2016年07月01日公開
兵庫・須磨浦沖で6月からマダコ釣りがスタートした。シーズン当初の型狙いから徐々に数釣りへシフトするこのエリア。人気の釣りモノだけに平日の雨予報にも関わらず須磨浦『仙正丸』ゲート前には、開門待ちのマダコファンの車がズラリと並んだ。そして曇天からの降雨というコンディションの中、良型メインの釣果に釣り人の笑顔は雨を弾き返した。
釣り座は抽選で!
午前5時30分、『仙正丸』の辻久信船長が開門。同時にゲートから数百m西にある駐車場へ車を駐車、船着場である桟橋までは、軽トラックで道具を運んでくれる。桟橋では、『仙正丸』の若女将が釣り座の抽選を行い、各々決まった釣り座に陣取り仕掛けをセットした。
出船間もなく「ちょっと走るよ」と船長からアナウンス。須磨海岸、明石海峡大橋を見ながら今か今かと船がスローダウンするのを待つ。シーズン初めという事で、まずは水深のあるポイントから攻めるようだ。
オモリは50号で統一!
予想通り、この辺りのマダコ釣りとしては深い水深30m前後のポイントからスタートした。私は暫くカメラを構えながら周りの様子を伺う事にしたのだが、忘れた頃にアタリがあるような状況でのスタートとなった。
マダコ釣りの肝の一つは「テンヤ」。乗船している人のテンヤをチェックしてみると、船宿お勧めの“豚の背脂にイワシ”のコンビネーションが殆どの中、手羽先・自作テンヤの他、流行りのタコエギを使っている人にもアタリはあり、どれがいいという事はなさそうだ。パッとしない状況と判断した船長は、小刻みな移動を繰り返し、“足で稼ぐ”作戦にシフトした。
※ここで辻船長に「仙正丸推奨・50号オモリ」について聞いてみた。
この辺りでは、水深10~30mラインでの釣りが主流だが、この海域特有の速い潮流、そしてその潮の流れ具合からタコが乗り易い環境を状況判断、操船している。
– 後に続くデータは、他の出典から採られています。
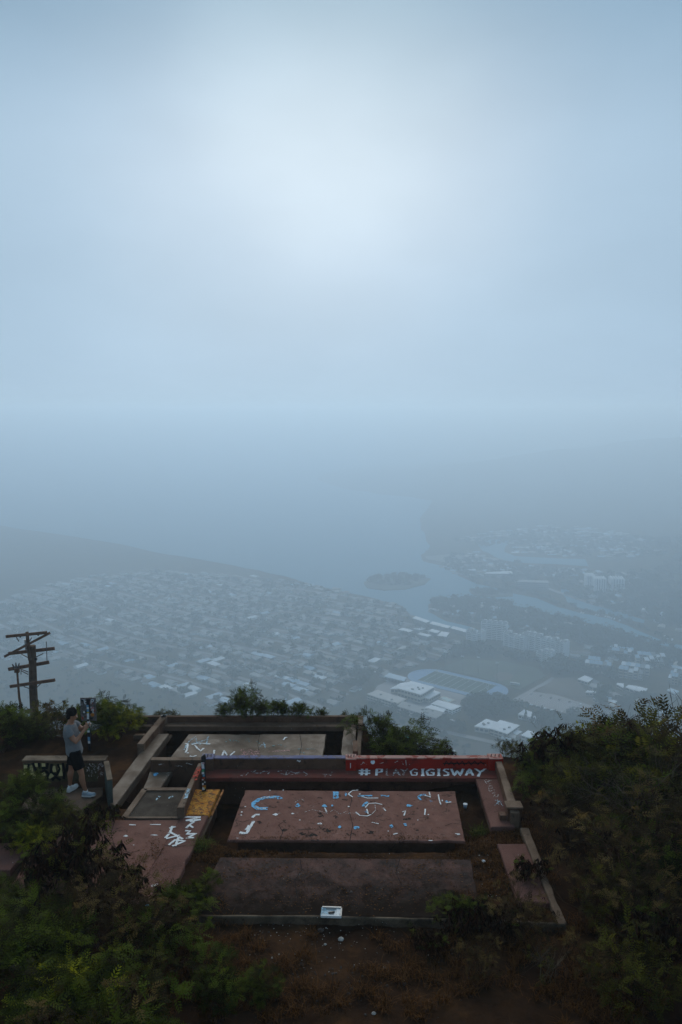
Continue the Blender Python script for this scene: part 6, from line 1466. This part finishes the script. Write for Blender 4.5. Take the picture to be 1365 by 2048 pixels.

オモリ40号だとテンヤが浮き気味になり易く、またオモリ60号だとテンヤを引きずり過ぎる。経験上、その間となるオモリ50号とのマッチングが一番良いとの事。『仙正丸』にはオモリは常備しているので50号オモリが手元にない場合でも安心だ。
船長は確信!徐々に釣果が伸び出す!
曇天でマダコがテンヤを見つけ難いのか、それとも潮が悪いのか…状況は変わらない中、私もテンヤを落とし込んでみた。「この後に必ずラッシュが来る!」という船長の言葉を信じてテンヤ投入を繰り返したが、私のテンヤには乗ってくれない。良く竿を曲げている人の釣りを見ていると、この日は派手なアクションよりもソフト且つ小刻みな誘いが良かったようだ。
そしてイワシ餌のメリットの一つ「タコが乗ればタコの噛み跡が残る。疑わしきは全て合わせてください」という上乗りさんの言葉通りにテンヤを操作して合わせを入れると、合わせた直後から伝わる中々の重量感で上がって来たのは1.5kgクラス、ナイスサイズのマダコだった。
開始後暫くして降り出した雨が勢いを増す中、マダコの乗りは徐々に上がっていった。そして納竿間際には船長の言う通り“プチラッシュ”となり、竿頭22杯が2人、平均して10~15杯という釣果となり、みんな笑顔で若女将が待つ港へ戻った。
これからは中小型メインの「数釣り」へシフト!
マダコ釣りはこれから一気に佳境を迎え、今回の平均釣果の2倍、3倍という釣果も珍しくない数釣りシーズンへとシフトしていく。沢山釣れたマダコを保存する際、良型なら1杯、小型なら一度に調理する分に小分けし、下処理なしで何もせずそのままジッパー付きの袋に入れて冷凍保存(空気は出来るだけ抜いておく)をすれば暫くの間美味しく食べられる。1度冷凍しても鮮度の高い内は冷蔵庫に移して解凍すれば釣りたて同様の味が期待出来る。
“タコしゃぶ”や“タコ刺し”、“煮つけ”に“揚げ物”、“酢の物”など食べ方も豊富なマダコ。これからが本番のタコ釣り、是非挑戦してみて頂きたい。